Thai junta passes law consolidating power for next two decades

Thailand’s government begins the process of drafting a legally binding 20-year strategic plan, which critics say will hand control to the military for years to come

Will Feuer
June 23, 2017

Thai Prime Minister Prayut Chan-o-cha checking his watch during a Royal Ploughing ceremony in Bangkok, Thailand, 12 May 2017. Photo: EPA/Rungroj Yongrit

Three years after Thailand’s military seized power in a coup, the military-installed National Legislative Assembly voted unanimously to pass a law on Thursday that will consolidate its control over the government for at least two decades, according to Reuters.

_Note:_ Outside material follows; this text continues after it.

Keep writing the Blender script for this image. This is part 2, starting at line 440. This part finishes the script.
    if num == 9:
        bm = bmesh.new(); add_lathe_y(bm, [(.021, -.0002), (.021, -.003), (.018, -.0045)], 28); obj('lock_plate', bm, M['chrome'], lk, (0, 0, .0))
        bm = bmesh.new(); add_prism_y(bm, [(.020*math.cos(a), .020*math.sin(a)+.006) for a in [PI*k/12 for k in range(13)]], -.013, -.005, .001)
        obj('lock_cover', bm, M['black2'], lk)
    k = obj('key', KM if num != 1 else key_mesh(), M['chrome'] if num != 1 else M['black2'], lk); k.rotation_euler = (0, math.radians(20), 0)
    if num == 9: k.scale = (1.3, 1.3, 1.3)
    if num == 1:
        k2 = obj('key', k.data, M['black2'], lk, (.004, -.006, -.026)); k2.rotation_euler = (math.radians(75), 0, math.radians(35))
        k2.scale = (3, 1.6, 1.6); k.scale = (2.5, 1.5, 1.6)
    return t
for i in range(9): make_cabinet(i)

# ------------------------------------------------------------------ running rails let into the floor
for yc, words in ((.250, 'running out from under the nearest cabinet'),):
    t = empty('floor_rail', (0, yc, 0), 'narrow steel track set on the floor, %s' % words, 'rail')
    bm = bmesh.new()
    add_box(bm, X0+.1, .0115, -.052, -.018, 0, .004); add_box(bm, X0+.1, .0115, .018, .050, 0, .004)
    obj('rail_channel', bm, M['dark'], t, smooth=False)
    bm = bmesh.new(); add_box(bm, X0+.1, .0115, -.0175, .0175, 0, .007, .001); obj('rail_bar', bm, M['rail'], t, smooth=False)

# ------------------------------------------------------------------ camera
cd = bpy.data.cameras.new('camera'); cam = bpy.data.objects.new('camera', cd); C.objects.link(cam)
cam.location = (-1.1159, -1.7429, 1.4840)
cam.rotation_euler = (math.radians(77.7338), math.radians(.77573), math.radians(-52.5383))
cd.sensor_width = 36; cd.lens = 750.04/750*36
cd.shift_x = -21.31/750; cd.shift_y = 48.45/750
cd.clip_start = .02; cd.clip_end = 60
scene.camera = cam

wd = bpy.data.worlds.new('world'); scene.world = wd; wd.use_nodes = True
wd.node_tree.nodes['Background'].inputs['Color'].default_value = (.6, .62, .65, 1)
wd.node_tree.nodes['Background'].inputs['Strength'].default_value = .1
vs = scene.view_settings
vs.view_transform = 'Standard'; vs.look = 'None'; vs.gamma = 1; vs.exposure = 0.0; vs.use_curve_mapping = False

A 17-member committee headed by Prime Minister General Prayut Chan-o-cha and stacked with military chiefs and amenable business leaders will be responsible for drafting and implementing the controversial strategic plan.

Former Thai prime minister Abhisit Vejjajiva described the passing of the law as “a pity”.

“The national strategy law sets out principles which give the people little chance to participate, not in line with the spirit of the constitution,” he said to the Bangkok Post.
Thitinan Pongsudhirak, director of the Institute of Security and International Studies (ISIS) at Bangkok’s Chulalongkorn University shared Vejjajiva’s glum view.

“This 20-year plan is designed to embed the military’s role and supervision over Thai politics and economy for the long term,” he told Reuters.

The law requires the government during a five-year transitional phase to report its progress every quarter to a Senate appointed by the junta, a move critics say does away with the checks and balances integral to any functioning democracy.

In April, Thai King Maha Vajiralongkorn rubber-stamped a new constitution that reinforced the military’s political power, empowering junta-backed committees to intervene in cases where elected politicians attempt to implement policies that deviated from the strategic plan.

While Thai citizens were invited to vote in a referendum on the constitution, campaigning for ‘no’ was banned, and the government waged propaganda war. Despite that, only 61% voted in favour of the country’s 20th constitution since the end of absolute monarchy in 1932.